Overall Number of U.S. Unauthorized Immigrants Holds Steady Since 2009
In a Pew Research Center report, Jeffrey S. Passel and D’Vera Cohn find that the U.S. unauthorized immigrant population – 11.1 million in 2014 – has stabilized since the end of the Great Recession, as the number from Mexico declined but the total from other regions of the world increased.
The report estimates based on government data. Among world regions, the number of unauthorized immigrants from Asia, Central America and sub-Saharan Africa rose between 2009 and 2014. The number from Mexico has steadily declined since 2007, the first year of the Great Recession, but Mexicans remain more than half (52%) of U.S. unauthorized immigrants. Across the United States, most states saw no statistically significant change in the size of their unauthorized immigrant populations from 2009 to 2014.
In the seven states where the unauthorized immigrant population declined, falling numbers of unauthorized Mexican immigrants were the key factor. Meanwhile, among the six states that had increases in their unauthorized immigrant populations, only one – Louisiana – could trace this to a rise in the number of unauthorized immigrants from Mexico.
These are some of the key findings from the latest Pew Research Center estimates based mainly on U.S. Census Bureau data. Details concerning the source data and methods for calculating the estimates are available in the methodology. The recent relative stability in the estimated size of the U.S. unauthorized immigrant population is a contrast to previous periods. The number of unauthorized immigrants in the U.S. rose through the 1990s and early 2000s, peaking at 12.2 million in 2007. The number of unauthorized immigrants declined in 2008 and 2009.
Here are five important facts from the latest study.
1. There were 11.1 million unauthorized immigrants in the U.S.

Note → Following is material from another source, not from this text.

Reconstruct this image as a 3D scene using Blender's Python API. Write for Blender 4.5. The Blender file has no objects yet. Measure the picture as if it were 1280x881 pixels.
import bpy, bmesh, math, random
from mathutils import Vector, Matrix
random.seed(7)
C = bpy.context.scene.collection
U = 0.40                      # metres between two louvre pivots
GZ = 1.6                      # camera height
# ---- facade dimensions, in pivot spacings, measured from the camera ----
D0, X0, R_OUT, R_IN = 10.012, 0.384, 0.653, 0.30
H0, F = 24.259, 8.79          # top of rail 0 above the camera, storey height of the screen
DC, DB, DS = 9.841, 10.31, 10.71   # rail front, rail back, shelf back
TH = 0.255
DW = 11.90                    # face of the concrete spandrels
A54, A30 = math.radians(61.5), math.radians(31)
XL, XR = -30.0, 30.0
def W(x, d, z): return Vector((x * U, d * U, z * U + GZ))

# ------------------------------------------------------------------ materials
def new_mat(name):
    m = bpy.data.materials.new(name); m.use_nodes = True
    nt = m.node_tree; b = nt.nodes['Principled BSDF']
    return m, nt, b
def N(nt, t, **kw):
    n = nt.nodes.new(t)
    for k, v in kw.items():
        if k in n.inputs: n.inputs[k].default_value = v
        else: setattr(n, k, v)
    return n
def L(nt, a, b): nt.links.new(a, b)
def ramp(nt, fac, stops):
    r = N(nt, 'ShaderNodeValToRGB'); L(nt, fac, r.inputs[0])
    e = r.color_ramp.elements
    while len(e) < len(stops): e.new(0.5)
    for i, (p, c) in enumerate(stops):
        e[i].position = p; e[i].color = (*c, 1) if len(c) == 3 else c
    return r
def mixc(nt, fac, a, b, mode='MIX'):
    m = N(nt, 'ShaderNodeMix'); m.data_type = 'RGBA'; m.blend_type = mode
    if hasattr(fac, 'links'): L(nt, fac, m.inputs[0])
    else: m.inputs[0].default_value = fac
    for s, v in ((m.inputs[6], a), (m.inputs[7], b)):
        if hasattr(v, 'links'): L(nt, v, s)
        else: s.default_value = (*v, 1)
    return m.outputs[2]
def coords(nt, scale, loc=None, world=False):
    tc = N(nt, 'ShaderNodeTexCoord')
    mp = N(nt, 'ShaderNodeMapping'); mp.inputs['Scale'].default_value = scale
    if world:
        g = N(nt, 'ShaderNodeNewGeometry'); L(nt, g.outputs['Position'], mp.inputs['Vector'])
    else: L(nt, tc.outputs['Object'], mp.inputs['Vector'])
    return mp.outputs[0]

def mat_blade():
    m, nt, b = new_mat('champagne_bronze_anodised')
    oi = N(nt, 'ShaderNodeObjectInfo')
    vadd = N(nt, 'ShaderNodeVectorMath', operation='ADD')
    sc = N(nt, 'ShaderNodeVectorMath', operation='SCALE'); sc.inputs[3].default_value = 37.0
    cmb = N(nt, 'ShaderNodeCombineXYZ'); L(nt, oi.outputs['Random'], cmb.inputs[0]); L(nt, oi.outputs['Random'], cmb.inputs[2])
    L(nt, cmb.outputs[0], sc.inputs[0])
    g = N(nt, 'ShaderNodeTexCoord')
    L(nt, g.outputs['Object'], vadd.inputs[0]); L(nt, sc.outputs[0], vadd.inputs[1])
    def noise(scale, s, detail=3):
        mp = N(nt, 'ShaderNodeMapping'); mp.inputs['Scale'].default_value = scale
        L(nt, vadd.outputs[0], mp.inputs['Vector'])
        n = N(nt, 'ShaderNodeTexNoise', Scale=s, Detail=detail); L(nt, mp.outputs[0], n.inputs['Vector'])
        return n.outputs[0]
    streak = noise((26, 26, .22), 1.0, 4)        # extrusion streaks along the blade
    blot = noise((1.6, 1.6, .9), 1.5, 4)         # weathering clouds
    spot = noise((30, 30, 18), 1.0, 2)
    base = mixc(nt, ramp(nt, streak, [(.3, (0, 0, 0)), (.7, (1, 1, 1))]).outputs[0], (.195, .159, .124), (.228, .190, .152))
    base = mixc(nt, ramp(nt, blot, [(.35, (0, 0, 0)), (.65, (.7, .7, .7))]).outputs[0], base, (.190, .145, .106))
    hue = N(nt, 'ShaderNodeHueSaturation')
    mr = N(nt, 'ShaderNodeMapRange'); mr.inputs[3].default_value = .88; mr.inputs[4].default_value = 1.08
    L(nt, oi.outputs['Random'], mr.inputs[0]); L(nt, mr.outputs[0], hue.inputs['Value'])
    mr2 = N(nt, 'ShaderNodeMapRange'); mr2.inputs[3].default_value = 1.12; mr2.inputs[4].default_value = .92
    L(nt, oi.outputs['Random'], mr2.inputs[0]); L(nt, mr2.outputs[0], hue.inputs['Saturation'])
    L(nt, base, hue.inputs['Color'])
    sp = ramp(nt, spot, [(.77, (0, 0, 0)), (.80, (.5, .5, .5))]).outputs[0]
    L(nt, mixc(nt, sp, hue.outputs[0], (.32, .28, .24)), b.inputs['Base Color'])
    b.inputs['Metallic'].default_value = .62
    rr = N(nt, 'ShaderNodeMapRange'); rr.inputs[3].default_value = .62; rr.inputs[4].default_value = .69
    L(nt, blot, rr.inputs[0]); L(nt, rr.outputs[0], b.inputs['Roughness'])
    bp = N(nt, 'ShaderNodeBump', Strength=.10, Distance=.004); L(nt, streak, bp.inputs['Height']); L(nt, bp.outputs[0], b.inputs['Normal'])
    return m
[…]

2. Mexicans made up 52% of all unauthorized immigrants in 2014, though their numbers had been declining in recent years.
3. The number of unauthorized immigrants from nations other than Mexico grew by 325,000 since 2009, to an estimated 5.3 million in 2014.
4. Six states accounted for 59% of unauthorized immigrants in 2014: California, Texas, Florida, New York, New Jersey and Illinois.
5. A rising share of unauthorized immigrants have lived in the U.S. for at least a decade. About two-thirds (66%) of adults in 2014 had been in the U.S. at least that long, compared with 41% in 2005.